** Stated goal **
Repeat verbatim, and only, the lines of the data below, beginning at the line that contains "SA.tone(0.5*SA.crease, (150, 84, 32))" and stopping after the line that contains "val=.7, st=1.0, edge=.8)".
+++ Provided material
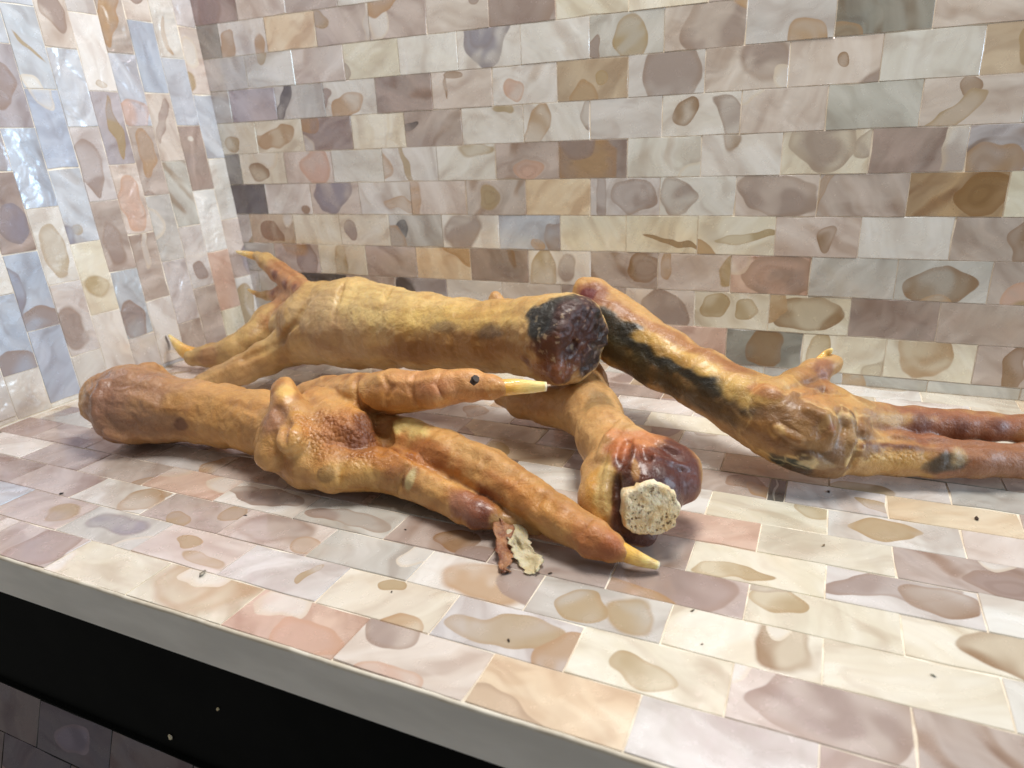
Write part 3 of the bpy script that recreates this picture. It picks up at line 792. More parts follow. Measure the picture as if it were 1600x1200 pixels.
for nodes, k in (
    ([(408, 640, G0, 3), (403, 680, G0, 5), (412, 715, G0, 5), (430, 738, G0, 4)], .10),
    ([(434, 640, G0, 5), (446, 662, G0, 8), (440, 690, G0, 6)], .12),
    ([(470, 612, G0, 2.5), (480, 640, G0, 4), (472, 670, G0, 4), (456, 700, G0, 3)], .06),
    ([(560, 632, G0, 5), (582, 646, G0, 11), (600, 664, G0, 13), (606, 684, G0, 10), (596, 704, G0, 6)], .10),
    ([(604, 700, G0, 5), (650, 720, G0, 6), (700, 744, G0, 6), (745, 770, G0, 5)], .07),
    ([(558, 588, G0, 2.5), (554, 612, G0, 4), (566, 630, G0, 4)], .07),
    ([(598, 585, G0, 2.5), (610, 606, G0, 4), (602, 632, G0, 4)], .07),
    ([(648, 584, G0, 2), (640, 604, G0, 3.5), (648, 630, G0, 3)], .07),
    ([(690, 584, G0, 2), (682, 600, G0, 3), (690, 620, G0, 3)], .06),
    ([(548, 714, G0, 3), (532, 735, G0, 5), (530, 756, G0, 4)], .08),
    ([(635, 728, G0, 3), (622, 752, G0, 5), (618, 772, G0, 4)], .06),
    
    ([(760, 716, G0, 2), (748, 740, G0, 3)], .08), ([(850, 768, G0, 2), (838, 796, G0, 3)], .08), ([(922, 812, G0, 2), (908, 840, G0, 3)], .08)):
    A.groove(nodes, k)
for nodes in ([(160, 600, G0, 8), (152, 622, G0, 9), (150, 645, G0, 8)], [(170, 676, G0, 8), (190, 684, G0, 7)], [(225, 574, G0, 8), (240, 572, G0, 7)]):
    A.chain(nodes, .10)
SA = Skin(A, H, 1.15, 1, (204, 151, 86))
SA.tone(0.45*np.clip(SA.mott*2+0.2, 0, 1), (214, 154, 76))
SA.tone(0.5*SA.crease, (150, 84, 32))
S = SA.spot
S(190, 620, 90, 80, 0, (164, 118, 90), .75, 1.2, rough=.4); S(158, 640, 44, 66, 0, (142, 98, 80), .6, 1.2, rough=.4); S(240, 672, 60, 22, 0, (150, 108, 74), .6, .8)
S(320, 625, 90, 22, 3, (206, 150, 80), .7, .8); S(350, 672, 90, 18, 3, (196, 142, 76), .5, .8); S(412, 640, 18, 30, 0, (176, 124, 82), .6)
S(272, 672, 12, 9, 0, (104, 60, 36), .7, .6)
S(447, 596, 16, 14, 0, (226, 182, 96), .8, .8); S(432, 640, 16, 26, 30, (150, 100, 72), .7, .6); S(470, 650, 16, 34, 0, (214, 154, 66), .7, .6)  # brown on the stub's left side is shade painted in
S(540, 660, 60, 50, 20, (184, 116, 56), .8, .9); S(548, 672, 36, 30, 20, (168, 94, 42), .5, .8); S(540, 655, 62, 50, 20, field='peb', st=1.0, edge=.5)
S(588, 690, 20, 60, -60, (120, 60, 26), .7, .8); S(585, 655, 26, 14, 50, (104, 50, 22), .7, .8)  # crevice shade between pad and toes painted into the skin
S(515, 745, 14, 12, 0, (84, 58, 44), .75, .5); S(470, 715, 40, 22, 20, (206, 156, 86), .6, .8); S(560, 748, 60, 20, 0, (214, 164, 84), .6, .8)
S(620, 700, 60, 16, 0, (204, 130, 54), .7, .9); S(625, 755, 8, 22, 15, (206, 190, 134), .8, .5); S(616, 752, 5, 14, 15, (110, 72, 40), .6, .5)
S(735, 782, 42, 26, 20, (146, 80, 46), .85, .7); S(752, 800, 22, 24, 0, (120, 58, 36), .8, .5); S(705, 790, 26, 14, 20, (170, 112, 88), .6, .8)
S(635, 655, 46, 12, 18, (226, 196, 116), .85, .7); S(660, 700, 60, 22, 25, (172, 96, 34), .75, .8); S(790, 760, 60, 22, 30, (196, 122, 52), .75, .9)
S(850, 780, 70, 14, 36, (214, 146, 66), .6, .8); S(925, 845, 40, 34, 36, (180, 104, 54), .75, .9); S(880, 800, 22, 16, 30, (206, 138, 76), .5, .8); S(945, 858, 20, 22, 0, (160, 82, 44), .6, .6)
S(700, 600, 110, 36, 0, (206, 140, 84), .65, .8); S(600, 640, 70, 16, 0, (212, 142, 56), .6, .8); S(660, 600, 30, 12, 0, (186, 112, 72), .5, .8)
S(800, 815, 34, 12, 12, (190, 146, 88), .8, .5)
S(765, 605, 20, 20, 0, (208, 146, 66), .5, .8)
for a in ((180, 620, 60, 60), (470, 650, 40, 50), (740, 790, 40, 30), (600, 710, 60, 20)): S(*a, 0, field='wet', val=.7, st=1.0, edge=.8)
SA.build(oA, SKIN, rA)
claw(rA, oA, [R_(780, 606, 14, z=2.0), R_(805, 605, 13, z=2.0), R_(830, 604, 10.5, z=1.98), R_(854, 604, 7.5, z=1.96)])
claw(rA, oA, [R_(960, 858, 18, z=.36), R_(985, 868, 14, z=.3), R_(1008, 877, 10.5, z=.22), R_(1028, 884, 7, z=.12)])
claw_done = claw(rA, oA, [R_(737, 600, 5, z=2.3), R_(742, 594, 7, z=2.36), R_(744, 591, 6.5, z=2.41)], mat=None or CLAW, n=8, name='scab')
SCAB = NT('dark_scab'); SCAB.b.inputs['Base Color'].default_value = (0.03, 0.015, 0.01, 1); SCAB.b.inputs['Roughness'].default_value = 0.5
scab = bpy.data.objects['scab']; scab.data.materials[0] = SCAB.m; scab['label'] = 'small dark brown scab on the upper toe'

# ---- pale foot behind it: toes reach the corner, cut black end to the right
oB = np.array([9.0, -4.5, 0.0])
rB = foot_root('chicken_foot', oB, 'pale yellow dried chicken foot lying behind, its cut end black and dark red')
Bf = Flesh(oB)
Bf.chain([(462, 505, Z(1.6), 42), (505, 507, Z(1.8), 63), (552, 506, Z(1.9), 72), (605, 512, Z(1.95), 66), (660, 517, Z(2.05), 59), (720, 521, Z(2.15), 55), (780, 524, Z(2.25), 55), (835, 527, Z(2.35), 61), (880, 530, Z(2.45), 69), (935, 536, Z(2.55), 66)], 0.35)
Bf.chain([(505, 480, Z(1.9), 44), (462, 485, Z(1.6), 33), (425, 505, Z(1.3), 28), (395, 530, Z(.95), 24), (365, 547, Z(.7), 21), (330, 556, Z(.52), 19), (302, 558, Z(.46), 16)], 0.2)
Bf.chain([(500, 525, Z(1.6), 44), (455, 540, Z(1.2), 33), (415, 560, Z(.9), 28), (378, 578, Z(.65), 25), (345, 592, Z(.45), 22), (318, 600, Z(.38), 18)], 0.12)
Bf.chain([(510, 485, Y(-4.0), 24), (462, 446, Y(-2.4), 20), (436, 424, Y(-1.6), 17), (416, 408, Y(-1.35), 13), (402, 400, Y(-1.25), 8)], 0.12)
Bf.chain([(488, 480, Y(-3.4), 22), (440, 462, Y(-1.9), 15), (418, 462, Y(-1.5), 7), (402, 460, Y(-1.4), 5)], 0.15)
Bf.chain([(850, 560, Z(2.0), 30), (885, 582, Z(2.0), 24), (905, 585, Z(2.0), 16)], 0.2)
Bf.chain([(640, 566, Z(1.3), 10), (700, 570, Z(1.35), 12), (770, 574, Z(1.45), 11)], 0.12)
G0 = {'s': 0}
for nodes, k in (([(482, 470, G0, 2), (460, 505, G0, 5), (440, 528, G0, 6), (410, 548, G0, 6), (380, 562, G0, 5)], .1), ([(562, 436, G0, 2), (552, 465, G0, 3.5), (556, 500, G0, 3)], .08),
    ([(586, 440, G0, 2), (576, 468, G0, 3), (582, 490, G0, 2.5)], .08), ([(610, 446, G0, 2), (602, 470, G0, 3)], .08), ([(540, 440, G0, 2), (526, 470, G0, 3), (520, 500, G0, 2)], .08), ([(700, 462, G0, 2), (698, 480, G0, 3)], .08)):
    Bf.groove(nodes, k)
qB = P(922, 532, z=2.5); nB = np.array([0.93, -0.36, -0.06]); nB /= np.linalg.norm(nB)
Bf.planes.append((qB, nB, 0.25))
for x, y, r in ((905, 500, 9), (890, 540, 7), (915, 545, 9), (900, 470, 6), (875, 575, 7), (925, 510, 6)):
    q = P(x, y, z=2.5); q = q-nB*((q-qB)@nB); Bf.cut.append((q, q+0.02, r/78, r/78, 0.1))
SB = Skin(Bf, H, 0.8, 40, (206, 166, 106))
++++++
** Completed exercise **
SA.tone(0.5*SA.crease, (150, 84, 32))
S = SA.spot
S(190, 620, 90, 80, 0, (164, 118, 90), .75, 1.2, rough=.4); S(158, 640, 44, 66, 0, (142, 98, 80), .6, 1.2, rough=.4); S(240, 672, 60, 22, 0, (150, 108, 74), .6, .8)
S(320, 625, 90, 22, 3, (206, 150, 80), .7, .8); S(350, 672, 90, 18, 3, (196, 142, 76), .5, .8); S(412, 640, 18, 30, 0, (176, 124, 82), .6)
S(272, 672, 12, 9, 0, (104, 60, 36), .7, .6)
S(447, 596, 16, 14, 0, (226, 182, 96), .8, .8); S(432, 640, 16, 26, 30, (150, 100, 72), .7, .6); S(470, 650, 16, 34, 0, (214, 154, 66), .7, .6)  # brown on the stub's left side is shade painted in
S(540, 660, 60, 50, 20, (184, 116, 56), .8, .9); S(548, 672, 36, 30, 20, (168, 94, 42), .5, .8); S(540, 655, 62, 50, 20, field='peb', st=1.0, edge=.5)
S(588, 690, 20, 60, -60, (120, 60, 26), .7, .8); S(585, 655, 26, 14, 50, (104, 50, 22), .7, .8)  # crevice shade between pad and toes painted into the skin
S(515, 745, 14, 12, 0, (84, 58, 44), .75, .5); S(470, 715, 40, 22, 20, (206, 156, 86), .6, .8); S(560, 748, 60, 20, 0, (214, 164, 84), .6, .8)
S(620, 700, 60, 16, 0, (204, 130, 54), .7, .9); S(625, 755, 8, 22, 15, (206, 190, 134), .8, .5); S(616, 752, 5, 14, 15, (110, 72, 40), .6, .5)
S(735, 782, 42, 26, 20, (146, 80, 46), .85, .7); S(752, 800, 22, 24, 0, (120, 58, 36), .8, .5); S(705, 790, 26, 14, 20, (170, 112, 88), .6, .8)
S(635, 655, 46, 12, 18, (226, 196, 116), .85, .7); S(660, 700, 60, 22, 25, (172, 96, 34), .75, .8); S(790, 760, 60, 22, 30, (196, 122, 52), .75, .9)
S(850, 780, 70, 14, 36, (214, 146, 66), .6, .8); S(925, 845, 40, 34, 36, (180, 104, 54), .75, .9); S(880, 800, 22, 16, 30, (206, 138, 76), .5, .8); S(945, 858, 20, 22, 0, (160, 82, 44), .6, .6)
S(700, 600, 110, 36, 0, (206, 140, 84), .65, .8); S(600, 640, 70, 16, 0, (212, 142, 56), .6, .8); S(660, 600, 30, 12, 0, (186, 112, 72), .5, .8)
S(800, 815, 34, 12, 12, (190, 146, 88), .8, .5)
S(765, 605, 20, 20, 0, (208, 146, 66), .5, .8)
for a in ((180, 620, 60, 60), (470, 650, 40, 50), (740, 790, 40, 30), (600, 710, 60, 20)): S(*a, 0, field='wet', val=.7, st=1.0, edge=.8)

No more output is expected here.